Of course this resolves the issue of Sir Kenneth's social inferiority to Lady Edith very conveniently. But the "lost heir" resolution [of Tom Jones etc] only works if the heir is genuinely lost. Kenneth wasn't a lost heir but a disguised heir: he knew all the time that he had royal blood. And this means that the most affecting scenes in the earlier part of the book, surrounding Kenneth's sense of unworthiness before his lady and his shame at being lured from his post for a once-in-a-lifetime chance to do her some service, are in retrospect almost nonsense. (Indeed so attached are we to our former reading that we're inclined to treat this late revelation as not to be taken seriously.)

Yet it's evident that the revelation is no afterthought. There are multiple subtle hints, as early as the opening chapter, that Kenneth is in disguise and is probably someone pretty notable. And a careful reading of those middle chapters reveals that though Kenneth is entirely sincere in his chivalric abasement, yet he feels no social inferiority to Edith or even to Richard.

Too many monarchs altogether. The crusade brings together a rabble of them, all with different aims. Meanwhile the royal enemies Saladin and Richard cultivate a chivalrous regard that is almost lover-like.

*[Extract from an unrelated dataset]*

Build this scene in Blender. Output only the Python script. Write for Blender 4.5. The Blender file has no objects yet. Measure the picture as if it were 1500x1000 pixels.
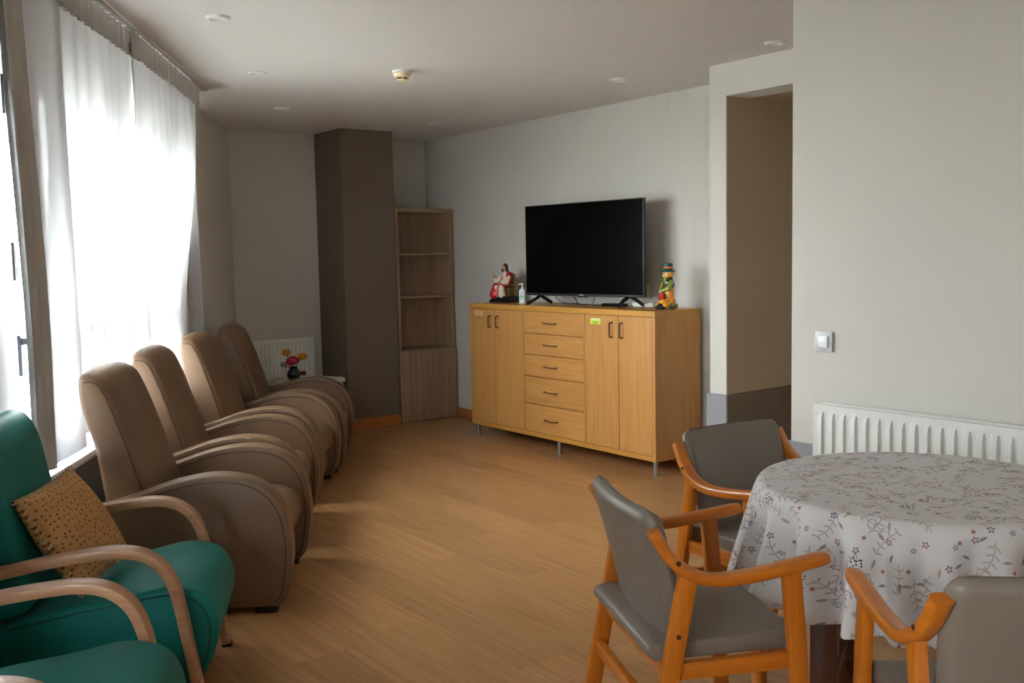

There is a kind of point to this. At the multicultural borderline, there is a collapse of the hierarchic social structures of monoculture.  The foreigner affects us much the same whether they're an untouchable or a king. The romancer is apt to elevate the picturesque other to a kind of sovereignty, a sovereignty of the mysterious sphere to which he belongs and in whose ways the outsider is so inept. In this novel, even those few who are not kings (the hermit of Engadi, or Thomas of Gilsland) have something king-like about their distinctness. Nectabanus certainly thinks that he does.

Nevertheless, The Talisman almost expires for lack of common people.